Личное дело Ксении Собчак
Вместе с режиссером Верой Кричевской она сняла документальный фильм об отце — политике ярком и стильном
«Все свое детство я мечтала не быть дочкой Собчака», — говорит Ксения Собчак. Недавно она вернулась из длинного отпуска после президентских выборов. И сейчас у нее появилась новая цель: она хочет, чтобы как можно больше людей вспомнили — не о ней, персоне со стопроцентной узнаваемостью, а о ее отце — профессоре, юристе, первом мэре Санкт-Петербурга.
«Я меняла фамилию, ходила в школу как Ксения Парусова, — вспоминает она. — Я всю жизнь пыталась отстоять свою самость перед лицом такого большого человека, как мой папа. И я это получила. Теперь моя цель — вернуть его в память людей, потому что я опять хочу, чтобы меня знали как дочку Собчака». Идея снять документальный фильм — не юбилейный панегирик, а честную, справедливую историю — появилась давно, задолго до предвыборной гонки, которая сейчас, после просмотра фильма про события 1990-х, кажется удивительным, зеркальным повторением семейного прошлого. Ксения долго думала про режиссера, пока не увидела байопик про Бориса Немцова, снятый журналистом и режиссером-документалистом Верой Кричевской. «Ксения позвонила, сказала, что сидела в зале рядом с детьми Бориса Ефимовича [Немцова], — рассказывает Вера. — Она видела, как они смотрели кино и плакали, и в этот момент решила, что обязана рассказать историю своего отца для своего сына. Платону в тот момент был, наверное, месяц».

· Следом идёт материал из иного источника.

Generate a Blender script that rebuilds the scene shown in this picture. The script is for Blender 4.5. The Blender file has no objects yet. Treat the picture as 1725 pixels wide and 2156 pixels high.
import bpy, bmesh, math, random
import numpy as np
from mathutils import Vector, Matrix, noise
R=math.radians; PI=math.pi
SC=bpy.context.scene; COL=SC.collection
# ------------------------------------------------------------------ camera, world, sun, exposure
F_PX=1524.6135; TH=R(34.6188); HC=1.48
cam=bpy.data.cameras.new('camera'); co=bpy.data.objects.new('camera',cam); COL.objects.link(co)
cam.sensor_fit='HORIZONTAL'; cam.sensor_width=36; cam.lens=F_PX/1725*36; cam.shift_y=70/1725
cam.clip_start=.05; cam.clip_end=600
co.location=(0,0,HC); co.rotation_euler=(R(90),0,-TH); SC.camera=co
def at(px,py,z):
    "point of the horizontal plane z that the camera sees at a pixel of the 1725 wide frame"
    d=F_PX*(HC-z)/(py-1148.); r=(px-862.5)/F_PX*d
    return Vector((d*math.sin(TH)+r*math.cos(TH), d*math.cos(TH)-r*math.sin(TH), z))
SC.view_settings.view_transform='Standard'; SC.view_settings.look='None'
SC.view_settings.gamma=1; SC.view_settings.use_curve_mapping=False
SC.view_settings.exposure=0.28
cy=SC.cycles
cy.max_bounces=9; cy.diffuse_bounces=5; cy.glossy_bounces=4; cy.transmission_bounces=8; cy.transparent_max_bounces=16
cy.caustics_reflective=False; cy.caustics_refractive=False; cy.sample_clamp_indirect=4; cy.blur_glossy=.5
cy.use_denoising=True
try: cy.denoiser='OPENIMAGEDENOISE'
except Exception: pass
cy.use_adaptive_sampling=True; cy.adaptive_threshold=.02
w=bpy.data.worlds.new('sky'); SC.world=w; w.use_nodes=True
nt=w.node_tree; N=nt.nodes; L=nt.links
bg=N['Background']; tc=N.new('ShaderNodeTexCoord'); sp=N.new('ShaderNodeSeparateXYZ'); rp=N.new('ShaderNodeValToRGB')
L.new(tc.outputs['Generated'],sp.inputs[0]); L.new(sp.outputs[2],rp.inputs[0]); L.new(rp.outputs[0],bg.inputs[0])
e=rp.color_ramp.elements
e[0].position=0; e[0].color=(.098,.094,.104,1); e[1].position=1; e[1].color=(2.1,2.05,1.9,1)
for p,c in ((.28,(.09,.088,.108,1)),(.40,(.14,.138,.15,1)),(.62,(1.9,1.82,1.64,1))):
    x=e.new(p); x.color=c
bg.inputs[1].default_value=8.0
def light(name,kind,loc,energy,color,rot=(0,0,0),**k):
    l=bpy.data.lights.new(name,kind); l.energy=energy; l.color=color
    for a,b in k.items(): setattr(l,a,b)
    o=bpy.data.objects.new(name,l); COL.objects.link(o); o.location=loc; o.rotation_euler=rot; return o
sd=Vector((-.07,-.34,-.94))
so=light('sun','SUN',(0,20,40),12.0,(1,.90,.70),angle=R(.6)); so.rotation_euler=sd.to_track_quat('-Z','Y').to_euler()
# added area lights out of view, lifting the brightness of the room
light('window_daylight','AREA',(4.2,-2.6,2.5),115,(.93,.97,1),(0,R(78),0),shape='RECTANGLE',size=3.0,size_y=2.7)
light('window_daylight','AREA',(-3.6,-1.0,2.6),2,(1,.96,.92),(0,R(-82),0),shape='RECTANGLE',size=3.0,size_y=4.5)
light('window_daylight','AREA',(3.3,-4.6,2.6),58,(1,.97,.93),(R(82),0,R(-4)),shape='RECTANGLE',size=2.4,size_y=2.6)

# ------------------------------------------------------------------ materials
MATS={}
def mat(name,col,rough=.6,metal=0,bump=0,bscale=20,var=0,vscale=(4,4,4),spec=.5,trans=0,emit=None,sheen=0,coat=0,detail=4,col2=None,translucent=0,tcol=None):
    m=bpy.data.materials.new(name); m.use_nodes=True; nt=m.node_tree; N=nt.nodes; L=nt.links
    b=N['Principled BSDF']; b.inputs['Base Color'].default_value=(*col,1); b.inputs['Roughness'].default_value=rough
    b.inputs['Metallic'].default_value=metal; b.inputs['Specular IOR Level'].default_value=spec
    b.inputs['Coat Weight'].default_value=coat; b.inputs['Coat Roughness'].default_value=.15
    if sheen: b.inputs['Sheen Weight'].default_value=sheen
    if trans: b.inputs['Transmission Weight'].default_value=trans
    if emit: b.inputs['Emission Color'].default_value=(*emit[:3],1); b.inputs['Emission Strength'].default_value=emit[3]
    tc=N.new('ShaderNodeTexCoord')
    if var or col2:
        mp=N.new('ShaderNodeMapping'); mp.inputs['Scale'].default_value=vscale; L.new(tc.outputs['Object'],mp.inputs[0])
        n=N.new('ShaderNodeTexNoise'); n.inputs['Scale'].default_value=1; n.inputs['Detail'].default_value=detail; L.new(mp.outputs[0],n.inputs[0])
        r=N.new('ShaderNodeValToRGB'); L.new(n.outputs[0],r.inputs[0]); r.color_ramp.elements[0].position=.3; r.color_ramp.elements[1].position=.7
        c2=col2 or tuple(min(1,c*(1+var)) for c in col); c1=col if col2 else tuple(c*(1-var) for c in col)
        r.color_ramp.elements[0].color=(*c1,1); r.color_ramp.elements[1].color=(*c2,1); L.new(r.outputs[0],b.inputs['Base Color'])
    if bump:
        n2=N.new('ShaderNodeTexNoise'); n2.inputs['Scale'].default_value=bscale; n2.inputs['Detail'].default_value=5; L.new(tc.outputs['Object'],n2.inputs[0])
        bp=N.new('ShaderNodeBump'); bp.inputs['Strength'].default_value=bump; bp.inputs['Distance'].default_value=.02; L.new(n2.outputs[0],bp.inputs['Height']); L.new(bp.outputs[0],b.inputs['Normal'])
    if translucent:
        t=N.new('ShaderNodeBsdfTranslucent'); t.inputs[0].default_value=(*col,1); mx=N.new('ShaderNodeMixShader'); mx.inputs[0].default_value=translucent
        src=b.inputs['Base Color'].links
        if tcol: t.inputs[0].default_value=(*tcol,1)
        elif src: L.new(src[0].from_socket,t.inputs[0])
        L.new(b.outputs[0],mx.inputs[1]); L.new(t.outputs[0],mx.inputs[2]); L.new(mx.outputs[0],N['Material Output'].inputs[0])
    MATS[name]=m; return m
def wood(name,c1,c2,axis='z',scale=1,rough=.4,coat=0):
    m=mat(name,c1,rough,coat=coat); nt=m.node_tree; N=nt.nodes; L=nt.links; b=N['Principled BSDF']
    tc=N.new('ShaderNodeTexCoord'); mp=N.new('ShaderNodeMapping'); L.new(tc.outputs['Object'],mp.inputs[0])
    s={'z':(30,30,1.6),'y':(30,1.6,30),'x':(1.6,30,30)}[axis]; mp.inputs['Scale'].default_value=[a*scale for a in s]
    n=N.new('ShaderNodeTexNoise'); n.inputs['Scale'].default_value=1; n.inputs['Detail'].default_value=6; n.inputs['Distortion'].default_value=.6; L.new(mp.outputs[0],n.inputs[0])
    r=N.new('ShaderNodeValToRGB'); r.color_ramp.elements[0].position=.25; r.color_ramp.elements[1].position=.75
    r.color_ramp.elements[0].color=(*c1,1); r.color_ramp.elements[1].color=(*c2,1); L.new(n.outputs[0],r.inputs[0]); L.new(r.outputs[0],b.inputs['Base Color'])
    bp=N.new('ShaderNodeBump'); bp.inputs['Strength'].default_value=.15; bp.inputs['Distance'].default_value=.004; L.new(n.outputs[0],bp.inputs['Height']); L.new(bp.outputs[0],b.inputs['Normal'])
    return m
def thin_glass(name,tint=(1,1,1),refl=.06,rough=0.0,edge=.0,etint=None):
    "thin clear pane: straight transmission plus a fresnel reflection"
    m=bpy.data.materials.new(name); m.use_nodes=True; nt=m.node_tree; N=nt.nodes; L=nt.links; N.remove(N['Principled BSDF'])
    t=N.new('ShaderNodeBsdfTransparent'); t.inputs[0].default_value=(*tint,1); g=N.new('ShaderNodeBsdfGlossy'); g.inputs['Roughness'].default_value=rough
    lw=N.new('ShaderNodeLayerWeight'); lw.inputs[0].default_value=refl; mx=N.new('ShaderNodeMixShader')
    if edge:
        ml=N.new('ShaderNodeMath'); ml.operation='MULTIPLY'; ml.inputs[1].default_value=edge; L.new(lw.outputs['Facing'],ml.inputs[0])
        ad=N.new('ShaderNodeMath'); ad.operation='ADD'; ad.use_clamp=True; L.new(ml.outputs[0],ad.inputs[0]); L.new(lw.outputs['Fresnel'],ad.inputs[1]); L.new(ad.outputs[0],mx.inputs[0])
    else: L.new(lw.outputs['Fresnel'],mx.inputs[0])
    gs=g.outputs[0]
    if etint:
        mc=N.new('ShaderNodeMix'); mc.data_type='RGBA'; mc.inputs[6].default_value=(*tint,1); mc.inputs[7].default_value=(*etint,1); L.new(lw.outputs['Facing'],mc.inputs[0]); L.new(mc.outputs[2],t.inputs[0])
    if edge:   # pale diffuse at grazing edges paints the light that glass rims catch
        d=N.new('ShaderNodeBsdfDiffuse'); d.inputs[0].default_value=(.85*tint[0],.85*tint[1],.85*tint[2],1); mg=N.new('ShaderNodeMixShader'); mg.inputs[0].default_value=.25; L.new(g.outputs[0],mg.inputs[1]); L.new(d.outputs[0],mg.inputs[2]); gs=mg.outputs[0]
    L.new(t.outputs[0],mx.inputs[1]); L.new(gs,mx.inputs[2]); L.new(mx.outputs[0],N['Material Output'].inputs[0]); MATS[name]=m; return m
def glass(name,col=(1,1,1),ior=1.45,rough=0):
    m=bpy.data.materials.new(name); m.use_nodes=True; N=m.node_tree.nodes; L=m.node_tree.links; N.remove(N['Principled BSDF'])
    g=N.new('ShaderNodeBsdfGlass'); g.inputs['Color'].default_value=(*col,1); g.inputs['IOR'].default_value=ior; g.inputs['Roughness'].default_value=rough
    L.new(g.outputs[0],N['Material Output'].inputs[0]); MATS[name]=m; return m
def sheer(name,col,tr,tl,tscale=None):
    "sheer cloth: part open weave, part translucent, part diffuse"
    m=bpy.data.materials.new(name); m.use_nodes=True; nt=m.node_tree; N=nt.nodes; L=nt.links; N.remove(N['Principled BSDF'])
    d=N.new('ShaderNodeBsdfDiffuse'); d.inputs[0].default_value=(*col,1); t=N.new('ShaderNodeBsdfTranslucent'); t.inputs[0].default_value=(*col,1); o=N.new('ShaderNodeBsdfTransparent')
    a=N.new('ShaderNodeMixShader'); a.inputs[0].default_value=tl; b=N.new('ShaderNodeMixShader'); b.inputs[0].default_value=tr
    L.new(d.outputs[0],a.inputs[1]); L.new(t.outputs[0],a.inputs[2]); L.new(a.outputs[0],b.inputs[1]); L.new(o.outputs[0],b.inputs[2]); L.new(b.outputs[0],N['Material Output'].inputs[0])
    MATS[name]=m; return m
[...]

«Дело Собчака», которое ЦДК выпустит в прокат 12 июня, начинается со спокойного, отстраненного повествования — но быстро превращается сначала в политический детектив, а потом и в драму. «Мне было сложно вспоминать про все, что было связано с папой. Много лет это была для меня табуированная тема», — продолжает Ксения. Сложно было не только ей. «Для меня всегда было очевидным, что история Собчака — это не только политика и история страны, это еще и большая семейная драма», — подтверждает Вера. Напряжение растет на глазах у зрителя: мы видим разговор Ксении и ее мамы, Людмилы Борисовны Нарусовой, в квартире на Мойке. В просторном кабинете — обстановка благополучно-интеллигентная: диван с твердой спинкой, часы с боем, паркет, фарфор. Ксения сидит в кресле, как маленькая девочка — поджав босые ноги. Потом она сидит на полу. Фарфоровая чашка в кобальтовую сетку тоже на полу. Голоса женщин спокойны, но понятно, что происходит что-то особенное.

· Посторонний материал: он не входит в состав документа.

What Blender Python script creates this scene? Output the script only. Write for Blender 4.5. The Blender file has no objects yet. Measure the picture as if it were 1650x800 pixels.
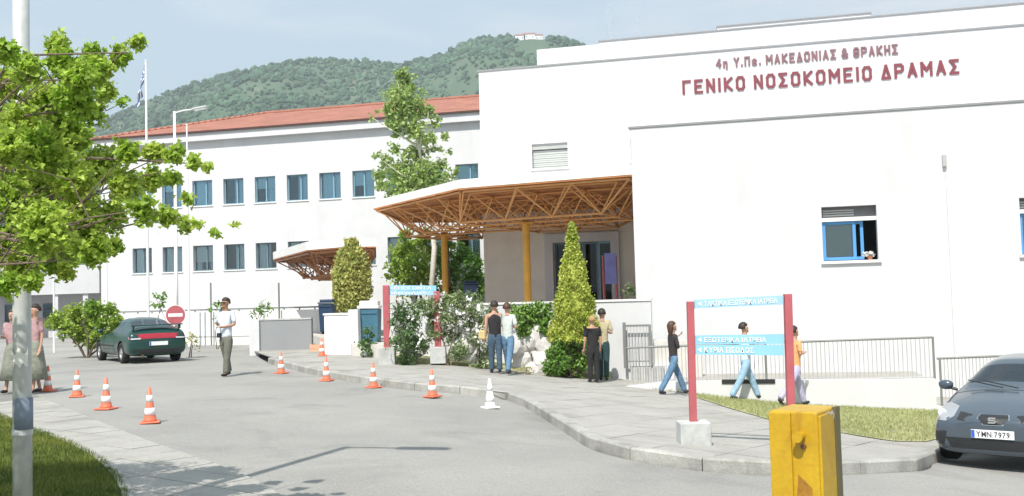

«Это был первый съемочный день, — вспоминает Вера. — День, когда Анатолию Собчаку исполнилось бы 80 лет. Большой юбилей. Я еще не знала, каким будет наш фильм, о чем? Но понимала, что терять 10 августа нельзя. Ксения и Людмила Борисовна в этот день точно будут в сложном психологическом состоянии — редком, особом. Они проведут время на кладбище, потом официальные церемонии, потом друзья и родственники. Мы должны были зафиксировать это состояние. Они совершенно уставшие и измотанные вернулись домой, и с этого момента мы не останавливали съемку, рядом с ними никого не было, мы управляли камерами дистанционно, иногда я садилась на пороге кабинета на пол или подливала им чай. Они просидели в кабинете отца четыре часа. Из них я сложила 35 минут, в фильм вошло минуты 4–5. Но вот эти 35 минут — это фантастический материал. Там такое развитие, такой накал, такая не свойственная людям, живущим под камерами, искренность».